He [Giorgio Venturini] asked me to work for him and suggested to me things that weren’t really what I wanted. However, for example, Il Boia di Lilla interested me very much because it was Dumas’ world seen from a different angle, that is, seen in a single page. In other words, not The Three Musketeers but the story of Milady, which is told in just a couple of pages: her background, the story of the brother of the hangman of Lille whom she corrupted, and all the rest. I inserted an ironic element in it, which was born out of my studies on Brecht. I aimed for estrangement, to the extent that it was obtainable: and I was a fool, because cinema leads to dreaming, to identification with the story’s hero. If we continuously ironize and fracture the story so that the spectator can examine the events in order to judge them, then we kill the cinema.
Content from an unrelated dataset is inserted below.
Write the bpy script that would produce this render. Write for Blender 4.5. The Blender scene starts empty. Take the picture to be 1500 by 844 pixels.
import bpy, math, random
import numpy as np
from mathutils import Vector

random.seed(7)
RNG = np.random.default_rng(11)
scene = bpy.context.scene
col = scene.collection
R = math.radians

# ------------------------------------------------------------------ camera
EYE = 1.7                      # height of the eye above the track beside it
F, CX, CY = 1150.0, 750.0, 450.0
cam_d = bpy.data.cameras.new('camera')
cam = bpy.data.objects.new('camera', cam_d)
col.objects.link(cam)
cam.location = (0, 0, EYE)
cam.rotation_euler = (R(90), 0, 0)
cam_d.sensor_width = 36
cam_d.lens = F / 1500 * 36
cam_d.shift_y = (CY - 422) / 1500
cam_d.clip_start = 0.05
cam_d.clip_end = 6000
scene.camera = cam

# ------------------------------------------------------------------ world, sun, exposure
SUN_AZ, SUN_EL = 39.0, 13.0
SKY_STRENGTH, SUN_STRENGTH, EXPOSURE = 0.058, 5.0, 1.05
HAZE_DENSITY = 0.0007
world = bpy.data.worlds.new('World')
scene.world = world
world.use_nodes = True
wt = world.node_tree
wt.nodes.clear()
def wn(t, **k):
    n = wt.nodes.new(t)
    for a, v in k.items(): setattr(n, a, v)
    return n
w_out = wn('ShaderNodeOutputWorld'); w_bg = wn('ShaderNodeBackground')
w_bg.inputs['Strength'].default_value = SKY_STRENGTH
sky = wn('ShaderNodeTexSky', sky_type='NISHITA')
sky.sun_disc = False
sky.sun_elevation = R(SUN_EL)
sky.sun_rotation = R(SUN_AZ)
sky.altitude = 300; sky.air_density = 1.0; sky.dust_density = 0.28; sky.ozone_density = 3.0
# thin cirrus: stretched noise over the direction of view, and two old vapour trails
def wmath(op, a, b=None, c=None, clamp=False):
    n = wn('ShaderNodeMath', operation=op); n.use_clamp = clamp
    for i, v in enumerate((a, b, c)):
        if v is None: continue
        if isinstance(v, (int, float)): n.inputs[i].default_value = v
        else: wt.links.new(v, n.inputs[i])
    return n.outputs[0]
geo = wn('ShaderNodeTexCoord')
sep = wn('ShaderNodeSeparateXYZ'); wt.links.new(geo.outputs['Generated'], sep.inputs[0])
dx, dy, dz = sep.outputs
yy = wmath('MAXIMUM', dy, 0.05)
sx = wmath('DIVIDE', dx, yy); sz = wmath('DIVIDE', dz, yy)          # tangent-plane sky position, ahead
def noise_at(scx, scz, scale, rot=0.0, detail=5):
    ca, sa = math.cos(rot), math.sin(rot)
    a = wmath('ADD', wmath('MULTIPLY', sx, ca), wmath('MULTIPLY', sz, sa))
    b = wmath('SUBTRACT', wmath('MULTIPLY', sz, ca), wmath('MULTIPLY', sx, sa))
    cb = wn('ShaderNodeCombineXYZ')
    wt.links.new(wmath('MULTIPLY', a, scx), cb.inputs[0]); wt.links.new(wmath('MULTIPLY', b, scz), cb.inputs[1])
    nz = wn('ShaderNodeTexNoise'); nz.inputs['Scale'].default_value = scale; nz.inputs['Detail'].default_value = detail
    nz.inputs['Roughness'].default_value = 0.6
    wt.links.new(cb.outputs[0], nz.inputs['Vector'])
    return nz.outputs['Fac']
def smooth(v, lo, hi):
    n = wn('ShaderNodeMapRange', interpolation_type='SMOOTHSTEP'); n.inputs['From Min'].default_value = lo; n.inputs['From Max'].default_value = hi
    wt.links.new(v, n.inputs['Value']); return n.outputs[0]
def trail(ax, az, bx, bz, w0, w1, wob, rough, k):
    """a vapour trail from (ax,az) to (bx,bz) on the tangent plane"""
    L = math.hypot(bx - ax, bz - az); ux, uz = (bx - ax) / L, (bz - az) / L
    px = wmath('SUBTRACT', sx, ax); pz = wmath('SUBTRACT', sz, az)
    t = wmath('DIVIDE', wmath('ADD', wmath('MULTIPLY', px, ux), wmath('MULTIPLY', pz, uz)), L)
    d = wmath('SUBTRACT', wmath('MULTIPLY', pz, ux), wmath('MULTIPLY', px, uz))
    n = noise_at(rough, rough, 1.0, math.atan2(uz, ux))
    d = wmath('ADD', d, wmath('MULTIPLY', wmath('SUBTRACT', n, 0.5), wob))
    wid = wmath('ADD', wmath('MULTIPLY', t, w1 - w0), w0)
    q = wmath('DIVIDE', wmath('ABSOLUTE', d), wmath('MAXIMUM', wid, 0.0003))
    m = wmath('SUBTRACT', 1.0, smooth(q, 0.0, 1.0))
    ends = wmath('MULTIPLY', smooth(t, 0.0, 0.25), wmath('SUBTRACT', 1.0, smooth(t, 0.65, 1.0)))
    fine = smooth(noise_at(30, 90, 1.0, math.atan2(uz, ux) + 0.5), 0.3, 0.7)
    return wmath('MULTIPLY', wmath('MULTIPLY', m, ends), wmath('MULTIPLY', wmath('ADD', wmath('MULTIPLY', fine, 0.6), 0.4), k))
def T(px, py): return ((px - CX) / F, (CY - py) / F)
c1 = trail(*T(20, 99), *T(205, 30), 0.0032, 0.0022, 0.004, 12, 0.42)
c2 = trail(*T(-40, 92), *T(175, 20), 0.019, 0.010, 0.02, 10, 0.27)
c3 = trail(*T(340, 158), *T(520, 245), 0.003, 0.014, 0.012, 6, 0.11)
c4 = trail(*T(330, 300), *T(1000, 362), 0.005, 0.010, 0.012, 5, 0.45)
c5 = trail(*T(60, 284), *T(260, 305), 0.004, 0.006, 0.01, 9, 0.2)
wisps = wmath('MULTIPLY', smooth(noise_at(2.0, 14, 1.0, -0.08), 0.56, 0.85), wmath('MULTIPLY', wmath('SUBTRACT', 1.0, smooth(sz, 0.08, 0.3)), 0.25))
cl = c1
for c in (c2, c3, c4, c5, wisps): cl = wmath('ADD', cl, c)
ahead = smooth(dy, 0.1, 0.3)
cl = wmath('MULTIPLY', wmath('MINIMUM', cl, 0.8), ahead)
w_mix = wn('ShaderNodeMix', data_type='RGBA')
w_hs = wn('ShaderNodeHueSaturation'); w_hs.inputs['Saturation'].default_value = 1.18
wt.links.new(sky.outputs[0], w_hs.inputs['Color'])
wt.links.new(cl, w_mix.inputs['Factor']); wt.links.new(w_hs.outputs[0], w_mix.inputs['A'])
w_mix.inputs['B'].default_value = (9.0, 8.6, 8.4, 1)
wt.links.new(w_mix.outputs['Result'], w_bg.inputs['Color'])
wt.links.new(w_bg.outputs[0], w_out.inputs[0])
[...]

So, my Brechtian experiments led me to the ultimate disaster that was I Cento Cavalieri in 1964. My attempts at this began as soon as I saw myself in front of the characters with their period costumes and swords: in them, I saw beauty and ridicule. Nothing better than swashbuckler movies to establish, maybe even somewhat haphazardly, the contrasts and contradictions of heroism and cowardice, of love and sacrifice, of erotism and interest.
Interview recorded by Gianni Rondolino, 8–9 January 1980. In Gianni Rondolino,
Vittorio Cottafavi, Cinema e Televisione (Capelli Editore), p. 55.